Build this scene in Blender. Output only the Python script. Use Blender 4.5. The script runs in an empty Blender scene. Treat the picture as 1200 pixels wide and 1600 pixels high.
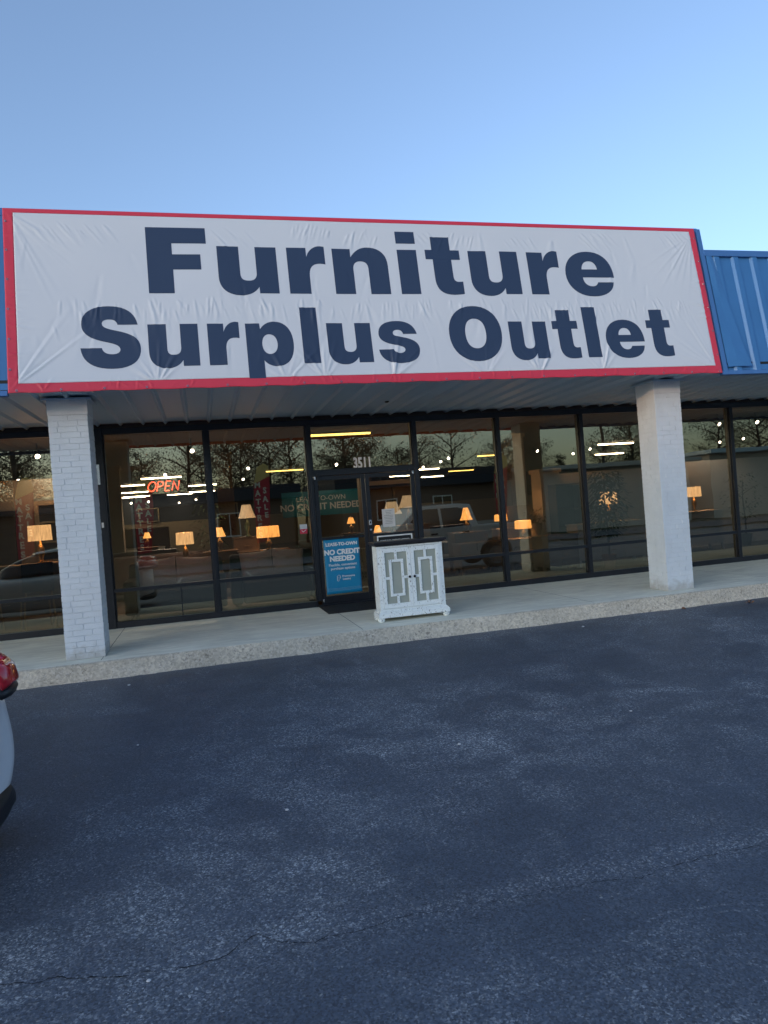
import bpy, bmesh, math, random
import numpy as np
from mathutils import Vector, Matrix
PI = math.pi
R = math.radians
random.seed(7)
rng = np.random.default_rng(5)
S = bpy.context.scene
C = S.collection

# ------------------------------------------------------------------ camera
CAMP = Vector((0.0, -10.608, 1.39))
yaw, pitch, roll = 0.2501, -0.0043, -0.0744
f_ = Vector((math.sin(yaw)*math.cos(pitch), math.cos(yaw)*math.cos(pitch), math.sin(pitch)))
r0 = Vector((math.cos(yaw), -math.sin(yaw), 0)); u0 = r0.cross(f_)
r_ = r0*math.cos(roll) + u0*math.sin(roll); u_ = u0*math.cos(roll) - r0*math.sin(roll)
cam = bpy.data.objects.new('camera', bpy.data.cameras.new('camera')); C.objects.link(cam)
cam.matrix_world = Matrix(((r_.x, u_.x, -f_.x, CAMP.x), (r_.y, u_.y, -f_.y, CAMP.y), (r_.z, u_.z, -f_.z, CAMP.z), (0, 0, 0, 1)))
cam.data.sensor_fit = 'VERTICAL'; cam.data.sensor_height = 36.0; cam.data.lens = 36.0*1110/1600
cam.data.clip_end = 900
S.camera = cam

# ------------------------------------------------------------------ sky, sun, exposure
SUN_EL, SUN_AZ = R(7), R(-126)       # azimuth clockwise from +Y; the sun is far to the left and a little in front of the shop
w = bpy.data.worlds.new('World'); S.world = w; w.use_nodes = True
nt = w.node_tree; bg = nt.nodes['Background']
sky = nt.nodes.new('ShaderNodeTexSky'); sky.sky_type = 'NISHITA'; sky.sun_disc = False
sky.sun_elevation = SUN_EL; sky.sun_rotation = SUN_AZ
sky.air_density = 1.0; sky.dust_density = 2.0; sky.ozone_density = 1.6
wb = nt.nodes.new('ShaderNodeMix'); wb.data_type = 'RGBA'; wb.blend_type = 'MULTIPLY'; wb.inputs['Factor'].default_value = 1
wb.inputs['B'].default_value = (.62, .76, .985, 1)          # the camera's white balance
hs = nt.nodes.new('ShaderNodeHueSaturation'); hs.inputs['Saturation'].default_value = .75
nt.links.new(sky.outputs[0], hs.inputs['Color']); nt.links.new(hs.outputs[0], wb.inputs['A']); nt.links.new(wb.outputs['Result'], bg.inputs['Color']); bg.inputs['Strength'].default_value = 0.15
sun = bpy.data.objects.new('sun', bpy.data.lights.new('sun', 'SUN')); C.objects.link(sun)
sun.data.energy = .28; sun.data.angle = R(1.6); sun.data.color = (1.0, .55, .27)
sd = Vector((math.sin(SUN_AZ)*math.cos(SUN_EL), math.cos(SUN_AZ)*math.cos(SUN_EL), math.sin(SUN_EL)))
sun.rotation_euler = sd.to_track_quat('Z', 'Y').to_euler()
S.view_settings.view_transform = 'Standard'; S.view_settings.look = 'None'; S.view_settings.gamma = 1
S.view_settings.exposure = 1.56
S.cycles.use_denoising = True
S.cycles.max_bounces = 8; S.cycles.transparent_max_bounces = 24; S.cycles.sample_clamp_indirect = 4

# ------------------------------------------------------------------ helpers
class MB:
    def __init__(s): s.v = []; s.f = []; s.m = []; s.sm = []
    def add(s, vs, fs, m=0, smooth=False):
        b = len(s.v); s.v += [tuple(p) for p in vs]
        for f in fs: s.f.append(tuple(i+b for i in f)); s.m.append(m); s.sm.append(smooth)
        return s
    def box(s, x0, x1, y0, y1, z0, z1, m=0, rz=0, c=None):
        vs = [(x, y, z) for z in (z0, z1) for y in (y0, y1) for x in (x0, x1)]
        if rz:
            cx, cy = c if c else ((x0+x1)/2, (y0+y1)/2)
            ca, sa = math.cos(rz), math.sin(rz)
            vs = [(cx+(x-cx)*ca-(y-cy)*sa, cy+(x-cx)*sa+(y-cy)*ca, z) for x, y, z in vs]
        return s.add(vs, [(0, 2, 3, 1), (4, 5, 7, 6), (0, 1, 5, 4), (2, 6, 7, 3), (0, 4, 6, 2), (1, 3, 7, 5)], m)
    def tube(s, pts, r, n=8, m=0, closed=False, taper=None):
        pts = [Vector(p) for p in pts]; rings = []
        N = len(pts)
        up = Vector((0, 0, 1))
        for i, p in enumerate(pts):
            if closed: d = pts[(i+1) % N]-pts[i-1]
            else: d = pts[min(i+1, N-1)]-pts[max(i-1, 0)]
            d.normalize()
            a = d.cross(up if abs(d.z) < .9 else Vector((0, 1, 0))).normalized(); b = d.cross(a)
            rr = r[i] if isinstance(r, (list, tuple)) else r
            rings.append([p+(a*math.cos(2*PI*k/n)+b*math.sin(2*PI*k/n))*rr for k in range(n)])
        vs = [q for g in rings for q in g]; fs = []
        for i in range(N if closed else N-1):
            j = (i+1) % N
            for k in range(n): fs.append((i*n+k, j*n+k, j*n+(k+1) % n, i*n+(k+1) % n))
        if not closed: fs += [tuple(range(n)), tuple(range((N-1)*n, N*n))[::-1]]
        return s.add(vs, fs, m, True)
    def lathe(s, prof, cx=0, cy=0, z=0, n=20, m=0, cap=True):
        vs = []; fs = []
        for r, h in prof:
            for k in range(n): vs.append((cx+r*math.cos(2*PI*k/n), cy+r*math.sin(2*PI*k/n), z+h))
        for i in range(len(prof)-1):
            for k in range(n): fs.append((i*n+k, i*n+(k+1) % n, (i+1)*n+(k+1) % n, (i+1)*n+k))
        if cap: fs += [tuple(range(n))[::-1], tuple(range((len(prof)-1)*n, len(prof)*n))]
        return s.add(vs, fs, m, True)
    def prism(s, poly, a, b, axis='y', m=0, smooth=False):
        # poly in the plane across axis, extruded a..b
        n = len(poly)
        def P(u, v, t): return {'y': (u, t, v), 'x': (t, u, v), 'z': (u, v, t)}[axis]
        vs = [P(u, v, a) for u, v in poly]+[P(u, v, b) for u, v in poly]
        fs = [tuple(range(n)), tuple(range(n, 2*n))[::-1]]+[(i, i+n, (i+1) % n+n, (i+1) % n) for i in range(n)]
        return s.add(vs, fs, m, smooth)
    def build(s, name, mats, parent=None, loc=None, bevel=0, sharp=40, seg=2):
        me = bpy.data.meshes.new(name); me.from_pydata(s.v, [], s.f)
        if not isinstance(mats, (list, tuple)): mats = [mats]
        for mm in mats: me.materials.append(mm)
        me.polygons.foreach_set('material_index', s.m); me.polygons.foreach_set('use_smooth', s.sm)
        me.update()
        bm = bmesh.new(); bm.from_mesh(me); bmesh.ops.recalc_face_normals(bm, faces=bm.faces); bm.to_mesh(me); bm.free()
        if any(s.sm): me.set_sharp_from_angle(angle=R(sharp))
        o = bpy.data.objects.new(name, me); C.objects.link(o)
        if parent: o.parent = parent
        if loc: o.location = loc
        if bevel:
            b = o.modifiers.new('edge', 'BEVEL'); b.width = bevel; b.segments = seg; b.limit_method = 'ANGLE'; b.angle_limit = R(35)
        return o
def tag(o, label=None, cat=None, group=None, kind=None):
    if label: o['label'] = label
    if cat: o['category'] = cat
    if group: o['group'] = group
    if kind: o['kind'] = kind
    return o
def thing(name, label, cat, loc=(0, 0, 0), rz=0, group=None):
    o = bpy.data.objects.new(name, None); C.objects.link(o); o.location = loc; o.rotation_euler = (0, 0, rz)
    o.empty_display_size = .2
    return tag(o, label, cat, group)
def dup(root, loc, rz=None, label=None, group=None, scale=None):
    r = root.copy(); C.objects.link(r); r.location = loc
    if rz is not None: r.rotation_euler = (0, 0, rz)
    if scale: r.scale = (scale, scale, scale)
    if label: r['label'] = label
    if group: r['group'] = group
    for ch in [o for o in root.children]:
        c = ch.copy(); C.objects.link(c); c.parent = r
        for g in [o for o in ch.children]:
            d = g.copy(); C.objects.link(d); d.parent = c
    return r
def zg(y):      # height of the falling car park
    if y > -14: return -.18-.034*max(0, -2.55-y)
    return -.5693-.012*max(0, min(-14-y, 14))

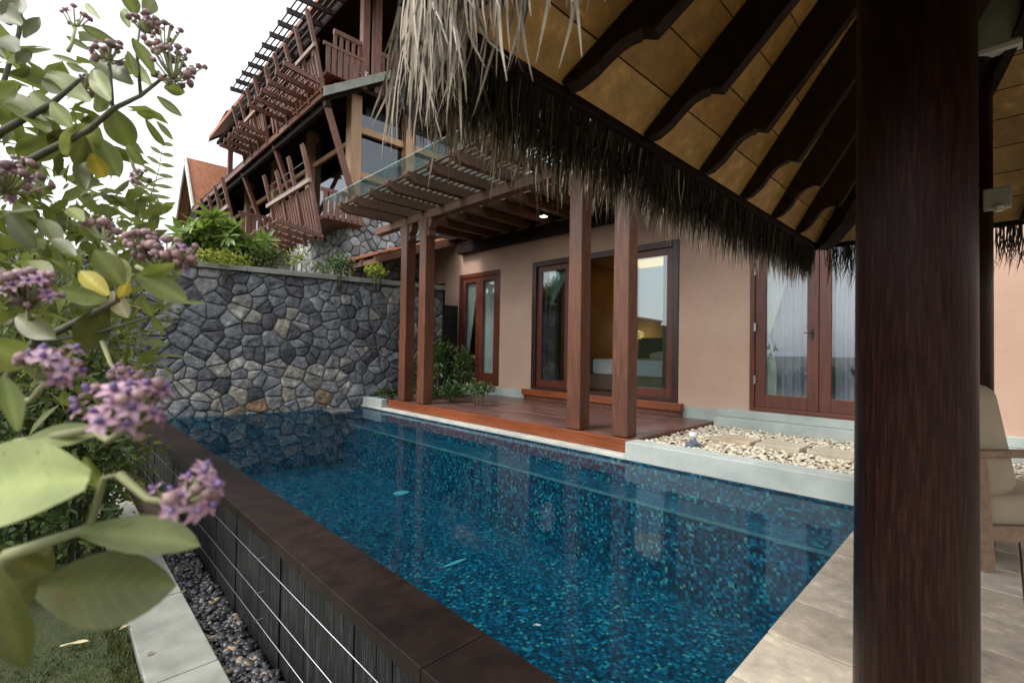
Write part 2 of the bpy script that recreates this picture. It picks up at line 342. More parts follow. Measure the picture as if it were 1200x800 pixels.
# grass blades
b = MB(); cc = []
for k in range(26000):
    y = .9 + 3.0*random.random()**1.6; x = -1.0 + 1.39*random.random()
    if k % 5 == 0: x = .30+.10*random.random()
    z = lawn_z(x,y); h = random.uniform(.012,.035)*(1.5 if random.random()<.12 else 1); a = random.uniform(0,6.28); w = random.uniform(.002,.0045)
    dx, dy = math.cos(a), math.sin(a); l = random.uniform(.2,1.1)*h; t = random.uniform(.55,1.35)
    q = random.random(); c = (t*1.0,t,t*.9,1) if q<.8 else (t*1.7,t*1.35,t*.9,1)
    b.add([(x-dy*w,y+dx*w,z-.004),(x+dy*w,y-dx*w,z-.004),(x+dx*l,y+dy*l,z+h)],[(0,1,2)]); cc += [c]*3
M['grass'] = leafmat('moss green grass', (.03,.048,.006), (.07,.088,.014), .6, .3, 5)
tag(stuff(b.build('grass', M['grass'], smooth=True, colors=cc)), 'short mossy grass on the lawn left of the concrete edging', 'grass')
# concrete edging between lawn and pebble trough
b = MB(); y = -1.0; k = 0
while y < 9.2:
    l = 1.02; b.box(.41,.735,y+.004,y+l-.004,-1.0,-.618+.002*(k%2)); y += l; k += 1
struct(b.build('path', M['path'], bevel=.008))
# pebble trough
b = MB(); b.quad((.74,-1,-.755),(.985,-1,-.755),(.985,9.2,-.755),(.74,9.2,-.755)); struct(b.build('trough_bed', M['soil']))
def pebbles(name, m, spots, r0, r1, label, flat_=.55, tone=lambda: random.random()):
    b = MB(); cc = []
    for (x,y,z) in spots:
        r = random.uniform(r0,r1); rot = Matrix.Rotation(random.uniform(0,6.28),3,'Z') @ Matrix.Rotation(random.gauss(0,.35),3,'X') @ Matrix.Rotation(random.gauss(0,.35),3,'Y')
        n0 = len(b.v); b.ball((x,y,z),(r*random.uniform(1,1.5),r,r*flat_*random.uniform(.7,1.2)),7,5,rot); t = tone(); cc += [(t,t,t,1)]*(len(b.v)-n0)
    return tag(stuff(b.build(name, m, smooth=True, colors=cc)), label, 'pebbles')
sp = []
for k in range(3600):
    y = .5+5.2*random.random()**1.3; sp.append((random.uniform(.75,.975), y, -.745+random.choice((0,.012,.024,.036))))
pebbles('dark_pebbles', M['darkpeb'], sp, .013, .030, 'smooth dark grey river pebbles in the trough below the pool wall')
# the pool
pool = thing('swimming_pool', (2.8,4.8,-1.0), 'blue mosaic infinity pool with a dark stone overflow edge', 'swimming pool')
b = MB(); bx = 4.02; bz = -.26; D = -1.02
b.quad((PX0,PY0,D),(bx,PY0,D),(bx,10.2,D),(PX0,10.2,D))
b.quad((PX0,PY0,D),(PX0,10.2,D),(PX0,10.2,.0),(PX0,PY0,.0))
b.quad((bx,PY0,D),(bx,10.2,D),(bx,10.2,bz),(bx,PY0,bz))
b.quad((bx,PY0,bz),(PX1,PY0,bz),(PX1,10.2,bz),(bx,10.2,bz))
b.quad((PX1,PY0,bz),(PX1,10.2,bz),(PX1,10.2,.012),(PX1,PY0,.012))
b.quad((PX0,PY0,D),(bx,PY0,D),(bx,PY0,.0),(PX0,PY0,.0)); b.quad((bx,PY0,bz),(PX1,PY0,bz),(PX1,PY0,.0),(bx,PY0,.0))
eo = V3((0,-.115,0))   # far end wall, under the foot of the stone wall
b.quad((PX0,wall_y(PX0)-.115,D),(bx,wall_y(bx)-.115,D),(bx,wall_y(bx)-.115,-.012),(PX0,wall_y(PX0)-.115,-.012)); b.quad((bx,wall_y(bx)-.115,bz),(PX1,wall_y(PX1)-.115,bz),(PX1,wall_y(PX1)-.115,-.012),(bx,wall_y(bx)-.115,-.012)); b.quad((PX0,wall_y(PX0)-.115,-.012),(PX1,wall_y(PX1)-.115,-.012),(PX1,wall_y(PX1)+.2,-.012),(PX0,wall_y(PX0)+.2,-.012))
b.build('mosaic_basin', M['mosaic'], pool)
b = MB(); b.box(bx-.010,bx+.010,PY0+.01,10.1,bz-.02,bz+.004)
M['nosing'] = mat('pale tile nosing', (.045,.10,.12),(.09,.16,.17), 30, rough=.4, bump=0, big=3)
b.build('ledge_nosing', M['nosing'], pool)
b = MB(); y = -2.0; k = 0
while y < 9.2:
    l = 1.15; b.box(.985,PX0,y+.0015,min(y+l,9.35)-.0015,-.06,.005+.0008*(k%2)); y += l; k += 1
b.build('overflow_coping', M['blackstone'], pool, bevel=.004)
b = MB(); y = -2.0
while y < 9.3:
    w = random.choice((.10,.12,.15,.2)); b.box(.992+random.uniform(0,.012),1.2,y+.001,y+w-.001,-1.0,-.062); y += w
b.build('outer_wall', M['slate'], pool, bevel=.002)
for (px,py,rx,ry) in ((470,577,.12,.10),(533,659,.15,.025)):  # pale floor discs; the narrow one draws a reflection streak in colour
    c = at(px,py,Z=D+.012); b = MB(); n = 20
    b.prism([(c.x+rx*math.cos(t*2*math.pi/n), c.y+ry*math.sin(t*2*math.pi/n)) for t in range(n)], D+.002, D+.014, 'z')
    b.build('pale_floor_disc', flat('pale teal disc', (.08,.24,.26), .5), pool)
b = MB(); n = 1
b.quad((PX0-.0,PY0,0),(PX1,PY0,0),(PX1,10.15,0),(PX0,10.15,0)); struct(b.build('water', M['water']))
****
#### [EXERCISE REQUIREMENTS]
Without the pictures, please reproduce each line of the listing above exactly, from the first one through the line bearing "C = S.collection".

#### [ANSWER BELOW]
Build this scene in Blender. Output only the Python script. Use Blender 4.5. The script runs in an empty Blender scene. Treat the picture as 1200 pixels wide and 1600 pixels high.
import bpy, bmesh, math, random
import numpy as np
from mathutils import Vector, Matrix
PI = math.pi
R = math.radians
random.seed(7)
rng = np.random.default_rng(5)
S = bpy.context.scene
C = S.collection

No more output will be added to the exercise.